Aménagement et réduction du temps de travail : les deux côtés de la médaille

Horaire flexible
  • Mesures : Permet de choisir les heures d’arrivée et de départ, à l’intérieur des heures normales de travail, en respectant les impératifs du temps obligatoire et les exigences du poste.
  • Avantages : Suspend le contrôle de la ponctualité, facilite le transport, la conciliation d’activités sociales, familiales et récréatives.
  • Inconvénients : Peut soustraire l’employeur au paiement des heures supplémentaires et restreindre l’autorisation d’absences en dehors des plages mobiles. Augmente les difficultés de se réunir ou de communiquer, réintroduit l’horodateur.

Semaine comprimée

  • Mesures : Consiste en une diminution du nombre de jours réguliers de travail dans une semaine et à une augmentation des heures quotidiennes de travail. Au terme d’une période déterminée, le temps de travail prévu doit être effectué.
  • Avantages : Autorise plus de jours de liberté sans perte de salaire. Permet des économies sur le transport, les repas au restaurant, les services de garde.
  • Inconvénients : Peut augmenter la fatigue ou les risques d’accidents. Responsabilités domestiques et familiales accrues peuvent provoquer une surcharge.

Emploi à temps réduit

  • Mesures : Prend la forme d’une réduction partielle et volontaire du nombre d’heures travaillées par jour ou du nombre de jours par semaine.
  • Avantages : Permet aux parents d’être plus présents auprès des enfants et d’accomplir leurs autres tâches à un rythme plus normal. Favorise les loisirs ou le retour aux études.
  • Inconvénients : Entraîne une perte de salaire, d’avantages sociaux et de prestations de retraite future. Perpétue les rôles traditionnels si les femmes uniquement s’en prévalent.

Partage de poste

  • Mesures : Consiste à diviser un emploi (permanent) entre deux ou plusieurs personnes.
  • Avantages : Offre les mêmes avantages que la mesure précédente, tout en formant la personne au travail en équipe, à la communication.
  • Inconvénients : Se compare au travail à temps partiel. De plus, les personnes deviennent responsables l’une de l’autre, d’où la nécessité d’un tandem réussi.

Retraite progressive

  • Mesures : Permet de cesser graduellement ses activités professionnelles en fonction de ses aptitudes physiques et intellectuelles propres.
  • Avantages : Prévient un arrêt brusque de la rémunération.
  • Inconvénients : En l’absence de compensation monétaire quelconque, entraîne une baisse de revenu régulier. Les prestations de retraite peuvent également s’en trouver amoindries.

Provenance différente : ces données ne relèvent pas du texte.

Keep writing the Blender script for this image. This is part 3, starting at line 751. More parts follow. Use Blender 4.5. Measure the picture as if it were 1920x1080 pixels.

Congés entraînant une interruption de carrière

  • Mesures : Permettent de suspendre momentanément le travail avec garantie de réintégration complète à la fin du congé (sabbatique, parental, de formation, d’études, à traitement différé, etc.).
  • Avantages : Favorise la réalisation d’activités personnelles (repos, perfectionnement, réorientation de carrière) et familiales. Réduction temporaire de la double tâche.
  • Inconvénients : Entraîne une perte substantielle de traitement et d’avantages sociaux. Prolongation du congé rend la réintégration dans le poste plus difficile.

Travail à temps partiel

  • Mesures : Correspond à un temps de travail dont la durée est inférieure au nombre d’heures régulières (21 heures au lieu de 35 par exemple).
  • Avantages : Voir avantages de la mesure Emploi à temps réduit.
  • Inconvénients : Ne garantit pas nécessairement les droits rattachés à l’emploi à temps plein (salaire, avantages sociaux, permanence, accès à un emploi à temps plein si désiré).